We would be more energetic, more inclusive in moving forward with reforms in the classroom which, after all, is where the kids are. We would bring forward school readiness programmes, which are critical to the success of students over the long term.
In Tourism, we would establish a Tourism Authority to put the leadership of industry on a more professional footing, making it accountable for its performance.
The government's management of this portfolio The government's management of this portfolio has been a disgrace – qualifying as a business school case of how not to market and sell a product.
Overseas, we would have maintained a stronger, more consistent, more effective presence in Washington to make sure US legislators understand Bermuda. We're not sure why the government has not focused more in this area, but in its absence a grave threat to Bermuda's economy in the form of punitive Congressional legislation has reared its head.
One of the major weaknesses of the present government has been the inability to get things done well and on time. The United Bermuda Party would do a better job governing. The effective, timely delivery of government services is essential to how well a society functions, and it has been missing in recent years, doing nothing to strengthen national self-confidence, morale or performance.

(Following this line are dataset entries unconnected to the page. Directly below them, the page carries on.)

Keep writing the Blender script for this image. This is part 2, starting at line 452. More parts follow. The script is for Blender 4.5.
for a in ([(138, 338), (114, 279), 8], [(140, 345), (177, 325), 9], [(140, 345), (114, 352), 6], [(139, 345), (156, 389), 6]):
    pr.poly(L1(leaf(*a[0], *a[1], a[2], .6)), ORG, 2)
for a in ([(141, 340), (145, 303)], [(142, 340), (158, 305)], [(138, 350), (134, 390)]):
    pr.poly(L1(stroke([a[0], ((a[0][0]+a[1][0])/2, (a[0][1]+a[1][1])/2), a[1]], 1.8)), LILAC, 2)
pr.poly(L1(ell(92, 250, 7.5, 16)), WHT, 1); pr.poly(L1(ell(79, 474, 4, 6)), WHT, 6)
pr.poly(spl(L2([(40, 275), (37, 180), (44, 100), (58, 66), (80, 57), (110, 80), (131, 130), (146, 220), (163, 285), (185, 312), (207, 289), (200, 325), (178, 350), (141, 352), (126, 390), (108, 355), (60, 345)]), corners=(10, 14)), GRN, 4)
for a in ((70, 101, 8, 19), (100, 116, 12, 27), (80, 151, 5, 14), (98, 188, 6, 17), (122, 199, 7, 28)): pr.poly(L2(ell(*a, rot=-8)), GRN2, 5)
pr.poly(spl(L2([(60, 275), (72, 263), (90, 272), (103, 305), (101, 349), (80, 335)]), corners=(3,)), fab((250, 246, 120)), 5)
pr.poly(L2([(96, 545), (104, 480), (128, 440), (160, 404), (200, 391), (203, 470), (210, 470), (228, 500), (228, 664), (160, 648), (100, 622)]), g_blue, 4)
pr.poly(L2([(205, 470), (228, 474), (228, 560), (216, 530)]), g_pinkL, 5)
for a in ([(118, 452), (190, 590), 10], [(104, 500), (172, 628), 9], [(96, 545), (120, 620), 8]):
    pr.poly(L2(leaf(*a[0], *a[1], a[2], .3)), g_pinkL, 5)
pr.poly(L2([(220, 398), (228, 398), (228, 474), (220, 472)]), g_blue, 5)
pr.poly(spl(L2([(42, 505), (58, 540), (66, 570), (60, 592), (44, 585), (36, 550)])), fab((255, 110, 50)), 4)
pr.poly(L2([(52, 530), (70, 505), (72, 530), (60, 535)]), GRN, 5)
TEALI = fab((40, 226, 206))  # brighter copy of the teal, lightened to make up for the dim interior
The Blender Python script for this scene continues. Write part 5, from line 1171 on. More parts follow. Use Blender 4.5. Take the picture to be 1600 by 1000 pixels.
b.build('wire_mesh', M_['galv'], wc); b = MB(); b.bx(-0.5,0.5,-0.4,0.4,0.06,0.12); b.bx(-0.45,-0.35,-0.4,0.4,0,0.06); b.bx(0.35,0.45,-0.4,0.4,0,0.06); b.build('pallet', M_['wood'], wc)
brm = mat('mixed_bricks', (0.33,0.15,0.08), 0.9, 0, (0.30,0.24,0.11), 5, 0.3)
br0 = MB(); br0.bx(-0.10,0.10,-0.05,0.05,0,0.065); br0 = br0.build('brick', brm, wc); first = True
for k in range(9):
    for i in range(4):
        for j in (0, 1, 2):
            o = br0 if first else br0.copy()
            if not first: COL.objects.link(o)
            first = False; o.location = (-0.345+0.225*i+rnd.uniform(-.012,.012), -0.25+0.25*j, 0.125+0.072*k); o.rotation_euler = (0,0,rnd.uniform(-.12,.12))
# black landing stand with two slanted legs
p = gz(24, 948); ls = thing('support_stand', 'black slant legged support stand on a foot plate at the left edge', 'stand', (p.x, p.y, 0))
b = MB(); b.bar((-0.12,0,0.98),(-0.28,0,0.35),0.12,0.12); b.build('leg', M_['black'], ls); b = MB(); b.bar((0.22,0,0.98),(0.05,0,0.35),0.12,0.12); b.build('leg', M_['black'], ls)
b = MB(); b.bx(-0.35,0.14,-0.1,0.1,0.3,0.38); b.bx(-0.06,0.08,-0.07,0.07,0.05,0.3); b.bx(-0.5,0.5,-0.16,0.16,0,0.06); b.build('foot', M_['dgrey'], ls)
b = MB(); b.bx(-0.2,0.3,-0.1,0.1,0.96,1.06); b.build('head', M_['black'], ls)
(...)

The complacency that lies at its root has hurt our reputation as evidenced in criticisms by outside agencies – the International Monetary Fund on the government's failure to implement IMF recommendations over four years, the OECD's grey-listing of the island, and serial downgrades of our financial strength and reputation by international rating agencies.
The people of Bermuda deserve better.
On that score, we would respect the people by talking straight with them. We would end the tiresome spin and distortion that plays such a big part in government communications, particularly in tourism and economic matters.
Government, in the end, means making decisions and taking action to make things better for the citizenry it serves. This government has been slow, sometimes indifferent, self-serving and disorganized in governing.
Most disappointingly, it has not brought Bermudians together as one people when there is so much to build on. It has used divisive language, played divisive politics, putting political gain ahead of national health. This politics offers nothing but a dead end for Bermuda. The only future for this island is one that brings people together. That requires a government dedicated to Bermuda first, not itself; a government that does its best to encourage respect, dignity, fair play and awareness that we are one family, one people together in a very tough world.
Bermuda is best served by a steadier hand on the wheel and total focus on the needs of the island. PLP politics has become more important than any government issue – more important that education reform, public safety and clean, open government.
The UBP, when all is said and done, wants the chance to show it can provide Bermuda with a government dedicated to serving the people and the broad interests of the island.
All we need to do is convince enough people we offer that alternative. It is a tough challenge, but we're working on it.